His Lordship – Bored Animal

Après leur premier album éponyme très salué de 2024, James Walbourne et Kris Sonne, qui forment depuis quelques années déjà The Pretenders aux côtés de Chrissy Hynde, reviennent avec ‘Bored Animal’, un album qui prouve que le garage rock est bel et bien vivant. Walbourne, connu pour sa carrière de dix-huit ans comme guitariste principal chez The Pretenders, montre ici son autre visage : brut, non poli et entièrement dévoué à la puissance primitive du rock ‘n’ roll. Le duo s’est formé pendant le confinement comme exutoire à la frustration et à l’ennui – des émotions parfaitement reflétées dans cette explosion musicale de 38 minutes.

‘Bored Animal’ est volontairement dépouillé de toutes fioritures. Pas d’harmonies, pas d’influences rockabilly, pas de morceaux de plus de quatre minutes, seulement du garage rock pur et non dilué. Enregistré en seulement deux semaines dans le studio d’Edwyn Collins dans les Highlands écossais et mixé par David Wrench (Blur, Manic Street Preachers), l’album sonne comme s’il avait été capturé à travers un peigne en acier, un ticket de pari déchiré et une boîte de cacahuètes graisseuse. Cette approche lo-fi n’est cependant pas un manque de savoir-faire, mais un choix délibéré qui renforce l’énergie brute.

Le travail de guitare de Walbourne varie entre des riffs psychobilly tranchants et des attaques punk déformées, tandis que le jeu de batterie de Sonne reste primaire et direct. Le duo laisse volontairement subsister les ‘erreurs’, car c’est là que réside la magie selon eux. Leur son évoque The White Stripes sous speed, Johnny Thunders dans une cave délabrée, ou The Jim Jones Revue dans un seau pas très propre.

Le titre éponyme ‘Bored Animal’ ouvre l’album avec des guitares qui grésillent et un tempo effréné qui donne le ton pour ce qui suit. ‘I Fly Planes Into Hurricanes’ est ensuite un point culminant explosif, un hommage à l’alpiniste canadien Marc-André Leclerc qui a perdu la vie en pratiquant sa passion.
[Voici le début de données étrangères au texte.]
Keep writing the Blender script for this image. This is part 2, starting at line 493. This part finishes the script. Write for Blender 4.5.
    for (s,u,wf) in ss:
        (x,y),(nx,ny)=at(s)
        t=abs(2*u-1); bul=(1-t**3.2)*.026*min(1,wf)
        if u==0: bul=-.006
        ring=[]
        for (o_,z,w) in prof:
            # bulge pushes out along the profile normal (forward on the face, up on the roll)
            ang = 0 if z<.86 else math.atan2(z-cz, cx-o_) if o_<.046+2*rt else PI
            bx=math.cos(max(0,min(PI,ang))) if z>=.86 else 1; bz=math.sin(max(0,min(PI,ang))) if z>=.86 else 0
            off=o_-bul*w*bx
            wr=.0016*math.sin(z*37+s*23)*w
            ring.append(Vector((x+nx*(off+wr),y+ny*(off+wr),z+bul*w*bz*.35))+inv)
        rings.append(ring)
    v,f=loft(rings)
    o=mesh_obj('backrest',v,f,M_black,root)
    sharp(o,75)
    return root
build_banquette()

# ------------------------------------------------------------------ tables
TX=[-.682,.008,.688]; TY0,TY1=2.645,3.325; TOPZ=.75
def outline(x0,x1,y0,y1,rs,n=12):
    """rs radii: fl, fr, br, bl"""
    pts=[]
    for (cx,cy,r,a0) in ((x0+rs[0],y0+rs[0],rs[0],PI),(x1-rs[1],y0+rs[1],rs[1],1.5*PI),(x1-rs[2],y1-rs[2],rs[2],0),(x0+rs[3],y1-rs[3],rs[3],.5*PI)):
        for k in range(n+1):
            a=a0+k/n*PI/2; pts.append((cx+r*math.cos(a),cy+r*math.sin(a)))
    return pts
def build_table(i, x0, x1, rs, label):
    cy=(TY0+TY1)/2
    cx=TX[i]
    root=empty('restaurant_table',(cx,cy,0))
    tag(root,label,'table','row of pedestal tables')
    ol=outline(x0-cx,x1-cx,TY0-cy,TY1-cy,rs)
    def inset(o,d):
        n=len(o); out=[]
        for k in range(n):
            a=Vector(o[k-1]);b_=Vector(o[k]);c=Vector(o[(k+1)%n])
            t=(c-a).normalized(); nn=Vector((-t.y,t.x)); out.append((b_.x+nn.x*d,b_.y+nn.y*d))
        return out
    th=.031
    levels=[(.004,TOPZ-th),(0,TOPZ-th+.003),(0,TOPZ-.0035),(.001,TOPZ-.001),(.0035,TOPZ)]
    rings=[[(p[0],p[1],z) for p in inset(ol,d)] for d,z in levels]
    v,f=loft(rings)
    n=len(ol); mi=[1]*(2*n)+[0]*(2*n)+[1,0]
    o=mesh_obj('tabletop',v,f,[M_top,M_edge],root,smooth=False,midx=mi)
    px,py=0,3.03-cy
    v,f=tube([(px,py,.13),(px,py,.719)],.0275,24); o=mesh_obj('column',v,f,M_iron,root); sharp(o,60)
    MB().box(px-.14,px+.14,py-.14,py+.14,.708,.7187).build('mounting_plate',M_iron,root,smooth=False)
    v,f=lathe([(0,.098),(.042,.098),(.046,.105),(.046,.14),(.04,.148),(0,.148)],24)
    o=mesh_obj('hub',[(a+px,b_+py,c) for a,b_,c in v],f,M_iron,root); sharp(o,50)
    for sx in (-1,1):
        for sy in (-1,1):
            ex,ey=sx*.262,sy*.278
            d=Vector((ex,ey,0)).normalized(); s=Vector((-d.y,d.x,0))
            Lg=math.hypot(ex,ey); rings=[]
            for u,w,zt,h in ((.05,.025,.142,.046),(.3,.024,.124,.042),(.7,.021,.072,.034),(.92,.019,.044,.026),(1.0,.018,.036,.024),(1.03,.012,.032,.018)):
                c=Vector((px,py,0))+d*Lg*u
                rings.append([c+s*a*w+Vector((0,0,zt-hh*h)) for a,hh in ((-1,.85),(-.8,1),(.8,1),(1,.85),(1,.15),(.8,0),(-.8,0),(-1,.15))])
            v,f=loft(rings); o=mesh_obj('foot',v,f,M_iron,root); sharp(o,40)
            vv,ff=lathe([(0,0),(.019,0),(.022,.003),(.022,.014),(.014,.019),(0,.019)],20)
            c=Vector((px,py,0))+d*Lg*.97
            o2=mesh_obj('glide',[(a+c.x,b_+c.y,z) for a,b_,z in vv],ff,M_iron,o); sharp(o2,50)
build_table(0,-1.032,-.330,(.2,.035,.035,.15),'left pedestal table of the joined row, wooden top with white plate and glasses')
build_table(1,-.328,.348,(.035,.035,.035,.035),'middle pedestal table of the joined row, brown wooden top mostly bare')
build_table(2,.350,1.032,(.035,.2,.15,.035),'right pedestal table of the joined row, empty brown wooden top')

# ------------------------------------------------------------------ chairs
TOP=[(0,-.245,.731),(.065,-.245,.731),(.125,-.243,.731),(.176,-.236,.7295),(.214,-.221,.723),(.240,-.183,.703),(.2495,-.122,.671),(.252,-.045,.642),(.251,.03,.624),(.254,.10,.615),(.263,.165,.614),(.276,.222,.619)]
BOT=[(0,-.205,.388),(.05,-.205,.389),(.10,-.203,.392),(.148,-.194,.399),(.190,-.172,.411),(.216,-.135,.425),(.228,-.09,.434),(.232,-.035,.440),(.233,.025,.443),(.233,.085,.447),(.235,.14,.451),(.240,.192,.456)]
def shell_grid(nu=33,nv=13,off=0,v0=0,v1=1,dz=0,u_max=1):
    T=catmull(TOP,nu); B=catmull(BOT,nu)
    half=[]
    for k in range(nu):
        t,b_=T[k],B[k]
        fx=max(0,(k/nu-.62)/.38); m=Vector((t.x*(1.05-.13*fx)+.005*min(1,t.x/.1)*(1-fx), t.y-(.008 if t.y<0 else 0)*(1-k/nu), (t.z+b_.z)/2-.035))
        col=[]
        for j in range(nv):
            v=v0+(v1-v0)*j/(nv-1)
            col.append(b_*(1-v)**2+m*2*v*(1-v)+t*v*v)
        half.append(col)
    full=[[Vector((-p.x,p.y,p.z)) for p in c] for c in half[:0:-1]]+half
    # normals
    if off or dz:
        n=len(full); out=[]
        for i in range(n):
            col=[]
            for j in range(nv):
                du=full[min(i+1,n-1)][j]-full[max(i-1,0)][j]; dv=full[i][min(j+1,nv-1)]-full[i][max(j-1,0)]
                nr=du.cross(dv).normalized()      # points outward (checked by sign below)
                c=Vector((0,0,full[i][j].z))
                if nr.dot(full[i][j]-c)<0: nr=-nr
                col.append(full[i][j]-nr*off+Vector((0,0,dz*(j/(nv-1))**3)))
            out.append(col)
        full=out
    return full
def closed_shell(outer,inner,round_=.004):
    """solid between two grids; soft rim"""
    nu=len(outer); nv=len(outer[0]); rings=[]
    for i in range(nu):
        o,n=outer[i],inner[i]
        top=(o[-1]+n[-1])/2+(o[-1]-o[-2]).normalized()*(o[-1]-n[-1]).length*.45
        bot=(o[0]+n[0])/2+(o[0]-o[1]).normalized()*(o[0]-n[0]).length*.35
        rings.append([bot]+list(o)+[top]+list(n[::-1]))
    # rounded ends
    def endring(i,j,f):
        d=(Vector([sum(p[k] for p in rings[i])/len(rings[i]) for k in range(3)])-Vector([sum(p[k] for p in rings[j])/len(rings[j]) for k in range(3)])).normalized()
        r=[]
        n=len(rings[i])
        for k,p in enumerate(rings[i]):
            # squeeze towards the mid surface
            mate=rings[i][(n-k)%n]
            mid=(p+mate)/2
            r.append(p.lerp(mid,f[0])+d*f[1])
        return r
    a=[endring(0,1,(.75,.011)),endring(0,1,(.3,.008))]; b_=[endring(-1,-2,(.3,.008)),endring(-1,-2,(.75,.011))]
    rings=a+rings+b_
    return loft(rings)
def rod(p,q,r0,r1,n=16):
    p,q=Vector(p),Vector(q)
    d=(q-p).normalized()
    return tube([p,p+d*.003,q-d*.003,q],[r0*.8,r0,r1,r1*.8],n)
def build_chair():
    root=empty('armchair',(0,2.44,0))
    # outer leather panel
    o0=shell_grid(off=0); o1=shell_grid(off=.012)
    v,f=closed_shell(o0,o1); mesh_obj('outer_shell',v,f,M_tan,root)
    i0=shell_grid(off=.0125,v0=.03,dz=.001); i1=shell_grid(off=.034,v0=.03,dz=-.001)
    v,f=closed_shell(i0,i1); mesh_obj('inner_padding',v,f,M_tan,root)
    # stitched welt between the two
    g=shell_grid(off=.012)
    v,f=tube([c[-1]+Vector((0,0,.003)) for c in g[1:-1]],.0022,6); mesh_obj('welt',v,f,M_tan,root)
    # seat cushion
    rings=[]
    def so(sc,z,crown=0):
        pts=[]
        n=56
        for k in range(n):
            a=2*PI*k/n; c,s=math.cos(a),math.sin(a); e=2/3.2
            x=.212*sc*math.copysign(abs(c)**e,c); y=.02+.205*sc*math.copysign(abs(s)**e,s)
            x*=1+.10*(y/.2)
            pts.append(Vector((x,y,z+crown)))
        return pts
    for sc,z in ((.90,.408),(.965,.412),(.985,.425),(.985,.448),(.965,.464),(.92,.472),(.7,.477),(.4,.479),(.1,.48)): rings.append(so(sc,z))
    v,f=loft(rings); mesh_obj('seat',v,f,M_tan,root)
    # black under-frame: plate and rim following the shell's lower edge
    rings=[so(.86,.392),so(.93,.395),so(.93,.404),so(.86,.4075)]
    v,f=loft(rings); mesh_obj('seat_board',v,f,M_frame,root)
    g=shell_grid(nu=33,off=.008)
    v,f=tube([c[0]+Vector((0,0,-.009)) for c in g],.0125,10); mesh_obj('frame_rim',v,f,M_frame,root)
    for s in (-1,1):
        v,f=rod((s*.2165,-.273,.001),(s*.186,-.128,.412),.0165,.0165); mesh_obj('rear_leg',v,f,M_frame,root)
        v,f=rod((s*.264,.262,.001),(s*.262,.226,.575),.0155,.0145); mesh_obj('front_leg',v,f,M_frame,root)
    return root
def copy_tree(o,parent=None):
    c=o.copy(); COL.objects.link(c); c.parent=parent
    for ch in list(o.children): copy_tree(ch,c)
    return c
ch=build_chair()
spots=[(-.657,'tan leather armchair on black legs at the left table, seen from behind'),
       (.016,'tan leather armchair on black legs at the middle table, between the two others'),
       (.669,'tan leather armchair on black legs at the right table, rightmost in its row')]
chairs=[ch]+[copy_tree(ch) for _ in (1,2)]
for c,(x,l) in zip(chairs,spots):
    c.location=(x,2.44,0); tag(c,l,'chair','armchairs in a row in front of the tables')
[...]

Le morceau pulse d’un désir de libération et d’accomplissement de soi. ‘Johnny Got No Beef’ apporte une approche plus mélodieuse sans perdre en intensité, tandis qu”Old Romantic’ nous emmène dans un monde souterrain sombre où le protagoniste ‘fuit un policier, pisse dans une cabine téléphonique et vole une bouteille de lait au laitier’. Les paroles sont intelligemment formulées et ajoutent des couches constamment changeantes à la musique apparemment simple.

Le morceau instrumental de clôture ‘Gin and Fog’ forme un contraste parfait avec le reste de l’album. Avec ses tonalités de guitare décontractées et sa batterie jouée aux balais, il crée l’atmosphère d’un détective de film noir qui réfléchit à sa dernière affaire dans un speakeasy, une pause bienvenue après l’intensité des dix morceaux précédents.

Bien que l’approche minimaliste de His Lordship fonctionne en grande partie, la production volontairement brute peut parfois masquer à quel point les deux musiciens sont vraiment habiles. L’expérience de dix-huit ans de Walbourne chez The Pretenders transparaît surtout dans des moments subtils, mais la surdose d’énergie constante laisse peu de place à la nuance. Certains auditeurs regretteront peut-être plus de variation dans le tempo et la dynamique, bien que ce ne soit manifestement pas l’intention du groupe. De plus, la courte durée de 38 minutes peut donner l’impression que vous commencez tout juste à rentrer dans le rythme quand l’album est déjà terminé, bien que cela s’accorde parfaitement avec la philosophie du rock ‘n’ roll du ‘leave them wanting more’. Pas un album donc pour les personnes souffrant de TDAH.

‘Bored Animal’ réussit à tenir la promesse du rock ‘n’ roll primitif : des chansons entraînantes qui ne s’éternisent pas et laissent l’auditeur avec un sentiment de confusion, d’excitation et de faim de plus. His Lordship embrasse l’idée que tout est éphémère, donc la meilleure façon de vivre – et de faire de la musique – c’est de saisir le jour et de faire confiance à ses instincts. Ce n’est pas un hommage rétro au passé, mais une explosion naturelle et brute qui prouve que le garage rock peut encore être pertinent et excitant. Pour les amateurs de The Stooges, des premiers White Stripes et de tout autre rock ‘bestial’, c’est un album essentiel qui montre pourquoi certaines musiques fonctionnent mieux quand elles restent non polies et instinctives. Et qui veut ressentir cela doit aller voir le groupe en concert. (8/10) (His Lordship Partnership Ltd.)